Of the many glorious things to come from Kashmir, one that is not spoken of enough is their food. Oh, the food! Whether it be their local bakeries churning out fragrant breads, or the use of dried plums in their chicken curries, Kashmiri cuisine has so much more to offer than what we see in the mainstream.
When we speak of a local cuisine, we tend to hone in on the flavours and cooking methods, all while the common denominator of ingredients may be overlooked. How, without the awareness and knowledge of the local produce, can one truly appreciate the food that is finally laid in front of them? Each dish has a humble beginning, and it all starts from its raw materials.

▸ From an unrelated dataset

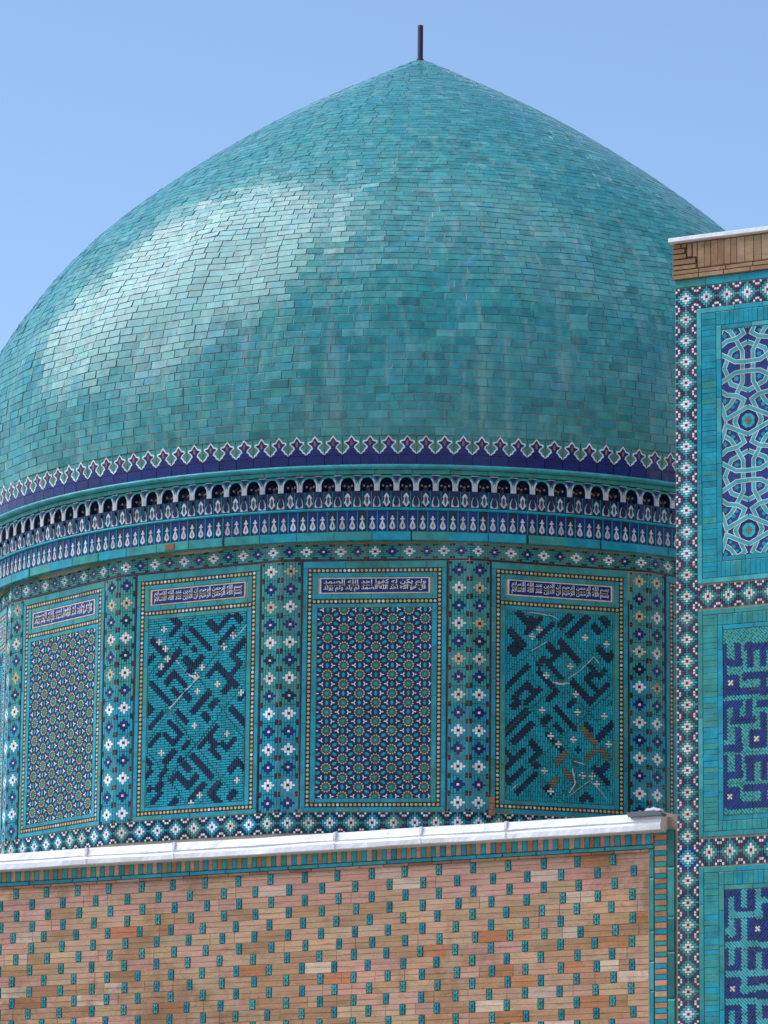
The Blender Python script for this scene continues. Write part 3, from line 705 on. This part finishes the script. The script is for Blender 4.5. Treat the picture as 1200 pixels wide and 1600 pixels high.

Today, let’s explore one of them that is rarely spoken of –– nadru, also known as lotus stem. We may have seen lotus stem here and there cooked in no more than a couple of ways, maybe even in pickles, but it often lies at the heart of Kashmiri cuisine. Nadru grows as an indigenous plant along Kashmir’s lakes which makes it a highly available vegetable in the region.
Nadru came into the Kashmiri cuisine around the 15th Century, when ruler Badshah Ghiyas-ud-Din Zain-ul-Abidin was on a boat ride around the Gill Sar. Apart from admiring the lotus flower, his boatmen also picked the root and decided to add it to that evening’s supper. Soon, nadru gained popularity and began being added to several dishes in Kashmir.
The use of nadru prospered as it took various forms - in curries that feature meat, dals, fried on their own, and so much more. Two of the most famous being the nadru monje, a common street food, and the nadru yakhni, a yogurt-based curry. The former are essentially lotus root pakoras, as the vegetable is dipped in rice flour, deep-fried, and tossed in spices. The yakhni, on the other hand, is a more elaborate dish that requires time (and patience) like many Indian curries.
In September of 2014, the floods in the region wreaked havoc. Lives and livelihoods were lost, and so were certain local vegetations including nadru. Most of the nadru in the lakes had been destroyed, leaving those dependent on it distraught. Two years later, there was still no sign. And so, the farmers picked lotus seeds from one of the lakes that maintained its integrity and planted them around the region that was once teeming with lotus plants. This came to fruition just over a year later, when the lotus stems were sufficiently available to harvest once again.
The vegetable is also eaten as a snack with chai, after it has been sun-dried to bring out its tougher texture, and a more sour flavour notes.
The festival of Nowruz is incomplete without nadru. A celebration unknown to most of India, Nowruz is the welcoming of spring in the Northern hemisphere, and the valley celebrates this on the 21st day of March. It is also the Persian and Iranian New Year.
While, at the end of the day, nadru is simply yet another ingredient in everyday food, its cultural significance is immense. When food becomes a vehicle of identity, struggle, and community, tales such as that of nadru are born.